America has had 43 white male presidents. In 2008, is the country ready to elect a woman or a person of color? The answer is yes.

Just the fact that three non-traditional candidates — Hillary Clinton, Barack Obama and Bill Richardson — are serious contenders for the Democratic nomination shows how quickly the landscape is shifting. Even more striking: All three are treating their gender or race as an asset, not a drawback, and the numbers tell why.

The United States is now one-third non-white, and in four states — including California and Texas — whites are in the minority. Moreover, women outnumber men and vote more often. Last fall, white males comprised only 39 percent of the electorate. So why should 100 percent of our presidents come from that one group?

America already trails far behind the rest of the world when it comes to political diversity. Iceland elected the first female head of state in 1980. India and Israel, Great Britain and the Philippines, have all been run by women. Angela Merkel is chancellor of Germany and Segolene Royal is running for president of France.

Even in the United States, the stereotypes of power have changed dramatically. In the House, Nancy Pelosi now serves as the first female Speaker of the House, and new Democratic committee chairmen include such influential blacks as Charles Rangel at Ways and Means and John Conyers at Judiciary. Silvestre Reyes, a Latino from Texas, heads the Intelligence Committee.
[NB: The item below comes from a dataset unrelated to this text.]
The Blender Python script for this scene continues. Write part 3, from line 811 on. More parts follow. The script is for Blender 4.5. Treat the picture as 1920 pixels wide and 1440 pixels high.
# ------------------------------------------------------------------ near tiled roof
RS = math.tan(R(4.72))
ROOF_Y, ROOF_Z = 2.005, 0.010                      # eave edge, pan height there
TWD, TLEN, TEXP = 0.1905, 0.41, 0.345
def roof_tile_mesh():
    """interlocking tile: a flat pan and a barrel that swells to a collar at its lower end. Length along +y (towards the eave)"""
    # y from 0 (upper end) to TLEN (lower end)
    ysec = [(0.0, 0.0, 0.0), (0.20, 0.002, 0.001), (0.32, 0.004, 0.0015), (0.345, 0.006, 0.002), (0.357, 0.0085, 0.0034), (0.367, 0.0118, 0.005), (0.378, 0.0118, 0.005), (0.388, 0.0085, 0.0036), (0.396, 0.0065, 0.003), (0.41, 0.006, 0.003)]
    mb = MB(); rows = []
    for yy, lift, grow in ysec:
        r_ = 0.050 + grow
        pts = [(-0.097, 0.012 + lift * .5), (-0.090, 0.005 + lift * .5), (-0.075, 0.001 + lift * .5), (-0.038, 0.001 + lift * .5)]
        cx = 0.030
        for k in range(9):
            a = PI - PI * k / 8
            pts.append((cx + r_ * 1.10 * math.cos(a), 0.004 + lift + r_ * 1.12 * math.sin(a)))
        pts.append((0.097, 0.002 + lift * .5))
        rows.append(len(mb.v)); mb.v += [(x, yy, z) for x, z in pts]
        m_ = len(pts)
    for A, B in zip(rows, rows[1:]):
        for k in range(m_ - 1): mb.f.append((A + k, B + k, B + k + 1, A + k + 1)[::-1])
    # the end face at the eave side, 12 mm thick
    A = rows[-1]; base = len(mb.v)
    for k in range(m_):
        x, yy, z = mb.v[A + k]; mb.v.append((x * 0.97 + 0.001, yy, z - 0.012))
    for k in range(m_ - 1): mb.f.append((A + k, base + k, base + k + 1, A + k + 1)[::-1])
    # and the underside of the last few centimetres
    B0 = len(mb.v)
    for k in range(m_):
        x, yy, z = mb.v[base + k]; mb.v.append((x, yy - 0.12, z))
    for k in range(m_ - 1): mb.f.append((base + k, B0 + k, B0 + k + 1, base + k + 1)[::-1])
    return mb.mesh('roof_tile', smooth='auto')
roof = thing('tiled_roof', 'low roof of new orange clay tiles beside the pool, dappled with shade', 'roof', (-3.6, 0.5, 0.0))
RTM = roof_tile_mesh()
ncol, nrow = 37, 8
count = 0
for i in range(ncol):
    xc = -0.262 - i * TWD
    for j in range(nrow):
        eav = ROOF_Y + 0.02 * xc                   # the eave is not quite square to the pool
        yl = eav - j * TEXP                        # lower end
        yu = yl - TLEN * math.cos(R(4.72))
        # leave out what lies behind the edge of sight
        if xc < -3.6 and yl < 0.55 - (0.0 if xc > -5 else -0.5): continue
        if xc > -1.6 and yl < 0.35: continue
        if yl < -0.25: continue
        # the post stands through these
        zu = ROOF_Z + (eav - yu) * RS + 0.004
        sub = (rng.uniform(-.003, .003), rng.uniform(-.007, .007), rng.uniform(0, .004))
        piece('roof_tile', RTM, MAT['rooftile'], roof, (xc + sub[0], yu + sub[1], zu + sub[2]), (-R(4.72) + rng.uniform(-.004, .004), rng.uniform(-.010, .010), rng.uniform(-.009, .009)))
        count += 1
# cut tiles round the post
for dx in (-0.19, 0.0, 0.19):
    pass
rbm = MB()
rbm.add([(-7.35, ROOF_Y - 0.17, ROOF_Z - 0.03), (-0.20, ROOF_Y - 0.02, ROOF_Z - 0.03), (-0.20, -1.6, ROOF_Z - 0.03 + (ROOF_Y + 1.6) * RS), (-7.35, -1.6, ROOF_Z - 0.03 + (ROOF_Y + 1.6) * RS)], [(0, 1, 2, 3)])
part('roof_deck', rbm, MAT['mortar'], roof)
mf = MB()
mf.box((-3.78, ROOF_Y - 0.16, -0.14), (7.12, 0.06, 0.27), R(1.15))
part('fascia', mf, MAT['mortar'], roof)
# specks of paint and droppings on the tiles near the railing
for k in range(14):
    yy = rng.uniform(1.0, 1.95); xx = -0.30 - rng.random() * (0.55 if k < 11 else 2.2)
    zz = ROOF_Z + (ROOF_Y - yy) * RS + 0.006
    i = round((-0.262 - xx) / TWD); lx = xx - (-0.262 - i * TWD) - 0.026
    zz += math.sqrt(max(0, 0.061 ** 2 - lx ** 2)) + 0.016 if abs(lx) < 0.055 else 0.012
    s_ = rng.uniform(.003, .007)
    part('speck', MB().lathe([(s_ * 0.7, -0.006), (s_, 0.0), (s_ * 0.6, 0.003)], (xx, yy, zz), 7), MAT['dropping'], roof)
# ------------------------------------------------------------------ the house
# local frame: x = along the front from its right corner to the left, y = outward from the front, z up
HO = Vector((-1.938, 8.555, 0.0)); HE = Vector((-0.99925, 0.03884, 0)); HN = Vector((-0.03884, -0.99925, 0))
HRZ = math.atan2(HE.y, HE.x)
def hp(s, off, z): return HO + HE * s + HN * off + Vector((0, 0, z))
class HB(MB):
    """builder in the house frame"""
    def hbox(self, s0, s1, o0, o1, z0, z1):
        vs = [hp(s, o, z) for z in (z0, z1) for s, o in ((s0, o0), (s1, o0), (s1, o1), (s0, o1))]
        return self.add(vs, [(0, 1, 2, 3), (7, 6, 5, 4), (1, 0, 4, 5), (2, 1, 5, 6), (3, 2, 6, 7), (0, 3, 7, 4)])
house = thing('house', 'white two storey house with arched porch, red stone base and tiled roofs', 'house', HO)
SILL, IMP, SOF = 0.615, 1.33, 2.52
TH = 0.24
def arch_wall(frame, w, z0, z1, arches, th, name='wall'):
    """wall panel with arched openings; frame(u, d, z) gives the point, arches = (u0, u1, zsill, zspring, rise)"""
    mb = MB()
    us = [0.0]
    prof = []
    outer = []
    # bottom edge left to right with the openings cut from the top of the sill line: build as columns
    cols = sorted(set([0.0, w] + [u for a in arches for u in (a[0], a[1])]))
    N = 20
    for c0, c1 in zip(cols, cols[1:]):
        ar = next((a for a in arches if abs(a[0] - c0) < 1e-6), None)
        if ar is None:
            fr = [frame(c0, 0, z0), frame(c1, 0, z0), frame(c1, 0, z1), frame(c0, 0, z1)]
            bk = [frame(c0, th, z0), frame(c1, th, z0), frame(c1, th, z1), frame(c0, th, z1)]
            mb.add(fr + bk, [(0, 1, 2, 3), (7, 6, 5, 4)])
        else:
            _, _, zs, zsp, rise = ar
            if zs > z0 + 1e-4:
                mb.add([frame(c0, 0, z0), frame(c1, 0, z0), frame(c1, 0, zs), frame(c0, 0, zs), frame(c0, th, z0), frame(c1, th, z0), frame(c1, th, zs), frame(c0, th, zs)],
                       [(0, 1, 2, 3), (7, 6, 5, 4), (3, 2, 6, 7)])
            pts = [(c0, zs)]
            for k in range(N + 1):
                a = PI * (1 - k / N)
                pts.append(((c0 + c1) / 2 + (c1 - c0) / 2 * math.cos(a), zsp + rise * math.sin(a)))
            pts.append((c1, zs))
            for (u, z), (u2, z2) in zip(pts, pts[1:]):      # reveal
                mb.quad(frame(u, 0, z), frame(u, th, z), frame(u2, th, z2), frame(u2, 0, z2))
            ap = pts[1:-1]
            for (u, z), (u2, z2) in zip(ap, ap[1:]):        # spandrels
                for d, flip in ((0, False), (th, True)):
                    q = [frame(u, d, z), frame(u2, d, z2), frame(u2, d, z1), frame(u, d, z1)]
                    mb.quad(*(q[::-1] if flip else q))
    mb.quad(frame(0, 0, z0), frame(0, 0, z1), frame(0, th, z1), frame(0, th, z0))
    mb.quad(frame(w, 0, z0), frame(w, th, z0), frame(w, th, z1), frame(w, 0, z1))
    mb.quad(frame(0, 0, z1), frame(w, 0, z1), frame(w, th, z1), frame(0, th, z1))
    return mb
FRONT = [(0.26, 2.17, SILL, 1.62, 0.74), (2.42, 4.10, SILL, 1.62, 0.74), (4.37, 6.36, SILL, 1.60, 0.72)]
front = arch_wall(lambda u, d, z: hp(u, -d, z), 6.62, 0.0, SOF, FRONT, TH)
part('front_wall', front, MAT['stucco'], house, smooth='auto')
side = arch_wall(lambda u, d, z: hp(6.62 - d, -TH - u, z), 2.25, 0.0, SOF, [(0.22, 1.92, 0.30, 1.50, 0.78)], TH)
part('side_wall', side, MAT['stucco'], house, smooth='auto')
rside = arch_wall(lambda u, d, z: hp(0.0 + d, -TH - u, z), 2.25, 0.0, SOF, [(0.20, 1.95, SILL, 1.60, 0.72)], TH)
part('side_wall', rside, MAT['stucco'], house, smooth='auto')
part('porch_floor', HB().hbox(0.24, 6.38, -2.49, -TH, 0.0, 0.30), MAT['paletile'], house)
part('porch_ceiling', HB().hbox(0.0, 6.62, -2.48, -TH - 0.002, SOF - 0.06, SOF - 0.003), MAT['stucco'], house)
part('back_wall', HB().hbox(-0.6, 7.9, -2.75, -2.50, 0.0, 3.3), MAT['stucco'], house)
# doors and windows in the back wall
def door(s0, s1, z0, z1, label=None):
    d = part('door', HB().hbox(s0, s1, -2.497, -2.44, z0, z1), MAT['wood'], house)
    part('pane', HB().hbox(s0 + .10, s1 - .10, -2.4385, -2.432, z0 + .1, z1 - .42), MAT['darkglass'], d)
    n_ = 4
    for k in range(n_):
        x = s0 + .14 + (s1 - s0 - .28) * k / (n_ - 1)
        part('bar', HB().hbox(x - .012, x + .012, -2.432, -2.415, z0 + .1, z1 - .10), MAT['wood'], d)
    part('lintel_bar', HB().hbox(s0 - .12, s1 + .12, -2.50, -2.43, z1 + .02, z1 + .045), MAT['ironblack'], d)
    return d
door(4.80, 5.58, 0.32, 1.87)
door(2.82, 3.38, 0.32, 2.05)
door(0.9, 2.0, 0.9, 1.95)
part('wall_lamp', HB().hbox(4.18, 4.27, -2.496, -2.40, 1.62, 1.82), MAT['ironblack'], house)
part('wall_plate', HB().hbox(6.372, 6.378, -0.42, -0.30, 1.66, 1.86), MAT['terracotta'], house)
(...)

In the Senate, Olympia Snowe and Susan Collins of Maine are leading Republican opposition to President Bush’s war strategy. America has not had a white male Secretary of State in over a decade. Before her retirement, Sandra Day O’Connor was the most important jurist in the country.

If anything, American culture has moved faster than politics to embrace non-traditional heroes. Tiger and Oprah need only one name. Eight of the 20 actors receiving Oscar nominations this year are people of color, and three of the four favorites are black: Forest Whitaker, Eddie Murphy and Jennifer Hudson. Both Super Bowl coaches, Lovie Smith of the Bears and Tony Dungy of the Colts, are also African-American.

If the new face of America makes it possible for Sen. Clinton to emphasize her gender instead of hiding it, her calculation is also based on hard facts. Democrats simply cannot win national elections without a distinct edge among female voters. Hillary’s husband, Bill, won the female vote by 16 points in 1996, but by 2004, John Kerry’s margin had shrunk to three points.

Last fall, Democrats restored the gender gap to 12 points — a big reason for their victory — and Hillary could maintain that advantage. In the latest ABC/Washington Post survey, her favorable rating among women was 59 percent (compared to 48 percent among men), and half of all female Democrats supported her candidacy (fewer than one in three males did).

These numbers lead Hillary’s pollster, Mark Penn, to declare, “Women constitute a huge ‘X’ factor in this upcoming election,” and her campaign is aimed directly at raising the comfort level of female voters. Her announcement video was shot in a living room, accented by soft lights and flowered pillows, and she talked about her campaign as a “conversation” with America, while avoiding macho images like battle or crusade.

“So let’s talk. Let’s chat,” she said. Can you imagine any male candidate using that language? And in case you forgot her parental status, right after her announcement she was promoting children’s health at a community center conveniently named for two Manhattan neighborhoods, Chelsea and Clinton.

As Democratic strategist Stephanie Cutler told the Washington Post: “If you’re a mother or a grandmother, then you have an automatic connection with an enormous cross section of society.”

But the strategy goes beyond “let’s chat.” Hillary knows she has a 44 percent disapproval rating, that she’s seen as a hardcore liberal when only one in five voters last fall accepted that label. So she’s adapting the classic female persona of conciliator and compromiser. No hard edges. No ideological extremes. As she told Brian Williams on NBC, she was born into “a middle-class family, in the middle of America, in the middle of the last century.” Get it?

Obama and Richardson, both children of mixed race couples, are taking a similar approach, depicting themselves as bridges between cultures, as seekers of common ground. Of course, the 44th president could still turn out to be another white male. But that outcome is less likely than at any time in our history.